▶ _Data lines_:
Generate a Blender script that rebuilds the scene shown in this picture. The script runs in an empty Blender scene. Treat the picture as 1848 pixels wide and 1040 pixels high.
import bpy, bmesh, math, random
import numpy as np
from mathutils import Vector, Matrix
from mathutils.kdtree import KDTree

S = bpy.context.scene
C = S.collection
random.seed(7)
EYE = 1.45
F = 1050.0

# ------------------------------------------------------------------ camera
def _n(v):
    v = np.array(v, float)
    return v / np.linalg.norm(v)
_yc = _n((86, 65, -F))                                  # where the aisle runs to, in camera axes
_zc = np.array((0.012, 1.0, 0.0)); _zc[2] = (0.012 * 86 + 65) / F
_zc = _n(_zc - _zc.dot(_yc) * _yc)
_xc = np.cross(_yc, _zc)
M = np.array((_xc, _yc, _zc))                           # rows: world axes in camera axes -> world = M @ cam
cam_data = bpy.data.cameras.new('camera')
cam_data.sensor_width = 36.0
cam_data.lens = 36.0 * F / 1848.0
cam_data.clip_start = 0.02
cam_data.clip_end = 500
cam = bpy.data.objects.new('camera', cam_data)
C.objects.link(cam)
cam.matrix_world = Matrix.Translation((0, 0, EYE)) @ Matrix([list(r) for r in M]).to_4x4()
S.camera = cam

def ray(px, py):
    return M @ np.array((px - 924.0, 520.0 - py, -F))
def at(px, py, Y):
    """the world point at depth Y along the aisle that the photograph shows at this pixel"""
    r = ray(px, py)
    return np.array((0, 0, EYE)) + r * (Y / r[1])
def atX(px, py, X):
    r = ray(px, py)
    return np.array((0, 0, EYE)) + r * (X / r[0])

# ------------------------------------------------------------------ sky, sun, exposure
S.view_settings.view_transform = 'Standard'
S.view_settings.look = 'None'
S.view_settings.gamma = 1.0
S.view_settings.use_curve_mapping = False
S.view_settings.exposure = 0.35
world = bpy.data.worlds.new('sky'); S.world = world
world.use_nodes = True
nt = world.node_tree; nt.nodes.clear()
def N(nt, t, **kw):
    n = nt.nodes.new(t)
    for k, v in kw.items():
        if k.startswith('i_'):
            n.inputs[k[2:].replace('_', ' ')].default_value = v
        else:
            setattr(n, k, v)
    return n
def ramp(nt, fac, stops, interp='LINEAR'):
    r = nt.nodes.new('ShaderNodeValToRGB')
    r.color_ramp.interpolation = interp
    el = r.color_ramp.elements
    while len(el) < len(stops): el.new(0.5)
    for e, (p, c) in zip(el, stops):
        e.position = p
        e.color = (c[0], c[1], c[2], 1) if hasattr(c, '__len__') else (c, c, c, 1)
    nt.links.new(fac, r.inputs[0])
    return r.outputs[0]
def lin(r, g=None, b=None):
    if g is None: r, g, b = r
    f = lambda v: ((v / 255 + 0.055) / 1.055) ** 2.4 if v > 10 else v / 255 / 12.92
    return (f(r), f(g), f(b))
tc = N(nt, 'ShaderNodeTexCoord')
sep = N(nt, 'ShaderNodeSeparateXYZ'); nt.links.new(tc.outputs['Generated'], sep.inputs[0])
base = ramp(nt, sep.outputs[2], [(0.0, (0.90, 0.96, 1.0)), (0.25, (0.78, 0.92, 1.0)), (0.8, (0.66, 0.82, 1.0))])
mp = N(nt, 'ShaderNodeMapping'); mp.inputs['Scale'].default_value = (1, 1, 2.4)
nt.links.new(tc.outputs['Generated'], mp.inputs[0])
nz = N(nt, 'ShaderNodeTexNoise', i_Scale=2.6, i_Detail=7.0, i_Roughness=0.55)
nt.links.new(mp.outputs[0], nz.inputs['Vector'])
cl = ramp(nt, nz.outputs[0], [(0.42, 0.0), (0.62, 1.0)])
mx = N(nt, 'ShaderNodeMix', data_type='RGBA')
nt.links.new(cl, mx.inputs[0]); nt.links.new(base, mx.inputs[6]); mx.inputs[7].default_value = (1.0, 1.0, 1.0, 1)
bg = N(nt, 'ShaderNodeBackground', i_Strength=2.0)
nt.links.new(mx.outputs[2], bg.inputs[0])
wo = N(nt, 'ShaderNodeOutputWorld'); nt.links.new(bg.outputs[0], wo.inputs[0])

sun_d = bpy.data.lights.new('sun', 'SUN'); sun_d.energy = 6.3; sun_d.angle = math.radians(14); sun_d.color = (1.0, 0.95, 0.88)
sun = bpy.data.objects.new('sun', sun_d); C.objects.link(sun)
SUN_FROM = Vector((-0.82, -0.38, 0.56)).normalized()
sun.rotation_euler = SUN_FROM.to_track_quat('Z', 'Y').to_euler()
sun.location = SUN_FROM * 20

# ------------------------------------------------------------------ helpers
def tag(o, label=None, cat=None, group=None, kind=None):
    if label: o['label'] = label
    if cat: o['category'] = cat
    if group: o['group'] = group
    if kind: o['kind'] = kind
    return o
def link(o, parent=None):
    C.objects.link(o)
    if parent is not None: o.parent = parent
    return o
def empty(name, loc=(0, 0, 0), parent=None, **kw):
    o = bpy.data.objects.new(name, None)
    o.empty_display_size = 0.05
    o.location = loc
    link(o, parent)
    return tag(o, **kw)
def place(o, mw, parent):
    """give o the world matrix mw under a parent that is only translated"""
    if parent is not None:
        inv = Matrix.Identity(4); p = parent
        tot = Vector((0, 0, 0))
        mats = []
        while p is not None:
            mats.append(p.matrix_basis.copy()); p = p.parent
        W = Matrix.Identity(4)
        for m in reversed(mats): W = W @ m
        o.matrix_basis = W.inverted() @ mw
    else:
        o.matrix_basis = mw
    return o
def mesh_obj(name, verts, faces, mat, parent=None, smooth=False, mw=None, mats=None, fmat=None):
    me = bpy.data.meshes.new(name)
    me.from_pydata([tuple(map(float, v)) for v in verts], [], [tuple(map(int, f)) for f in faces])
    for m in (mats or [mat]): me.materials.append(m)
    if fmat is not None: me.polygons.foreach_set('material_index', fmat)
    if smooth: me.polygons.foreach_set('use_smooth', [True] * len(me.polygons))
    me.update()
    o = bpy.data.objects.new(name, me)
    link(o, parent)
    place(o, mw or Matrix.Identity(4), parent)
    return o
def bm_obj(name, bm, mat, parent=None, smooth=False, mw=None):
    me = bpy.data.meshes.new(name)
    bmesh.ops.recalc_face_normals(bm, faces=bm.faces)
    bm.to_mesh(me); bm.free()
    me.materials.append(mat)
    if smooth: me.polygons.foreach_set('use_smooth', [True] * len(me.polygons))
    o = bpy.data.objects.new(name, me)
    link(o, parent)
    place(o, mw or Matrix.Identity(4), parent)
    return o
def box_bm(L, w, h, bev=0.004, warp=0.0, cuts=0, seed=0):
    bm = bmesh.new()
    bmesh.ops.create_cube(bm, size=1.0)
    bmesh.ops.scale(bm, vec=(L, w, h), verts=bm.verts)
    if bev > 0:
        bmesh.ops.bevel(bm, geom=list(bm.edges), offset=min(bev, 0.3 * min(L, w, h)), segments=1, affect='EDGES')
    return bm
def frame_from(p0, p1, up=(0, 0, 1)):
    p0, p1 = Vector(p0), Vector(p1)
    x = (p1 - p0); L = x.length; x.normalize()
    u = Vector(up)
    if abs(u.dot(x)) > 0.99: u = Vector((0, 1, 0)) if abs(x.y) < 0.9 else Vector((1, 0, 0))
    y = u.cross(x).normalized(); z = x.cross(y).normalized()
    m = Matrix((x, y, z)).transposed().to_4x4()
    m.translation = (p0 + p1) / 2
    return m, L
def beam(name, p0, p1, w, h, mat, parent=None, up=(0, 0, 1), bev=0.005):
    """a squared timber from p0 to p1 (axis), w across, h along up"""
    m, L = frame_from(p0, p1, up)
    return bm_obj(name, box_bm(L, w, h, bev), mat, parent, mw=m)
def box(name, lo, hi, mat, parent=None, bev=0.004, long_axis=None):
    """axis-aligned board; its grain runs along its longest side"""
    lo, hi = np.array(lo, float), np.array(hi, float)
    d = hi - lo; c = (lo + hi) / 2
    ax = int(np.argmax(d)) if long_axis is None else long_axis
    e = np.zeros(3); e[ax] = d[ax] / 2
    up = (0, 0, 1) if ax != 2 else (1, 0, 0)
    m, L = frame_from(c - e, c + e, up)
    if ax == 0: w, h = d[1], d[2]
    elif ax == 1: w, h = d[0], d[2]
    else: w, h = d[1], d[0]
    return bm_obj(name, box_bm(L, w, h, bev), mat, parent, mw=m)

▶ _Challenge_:
Which lines hold the word "this"? Copy every one of them.

▶ _Final result_:
Generate a Blender script that rebuilds the scene shown in this picture. The script runs in an empty Blender scene. Treat the picture as 1848 pixels wide and 1040 pixels high.
    """the world point at depth Y along the aisle that the photograph shows at this pixel"""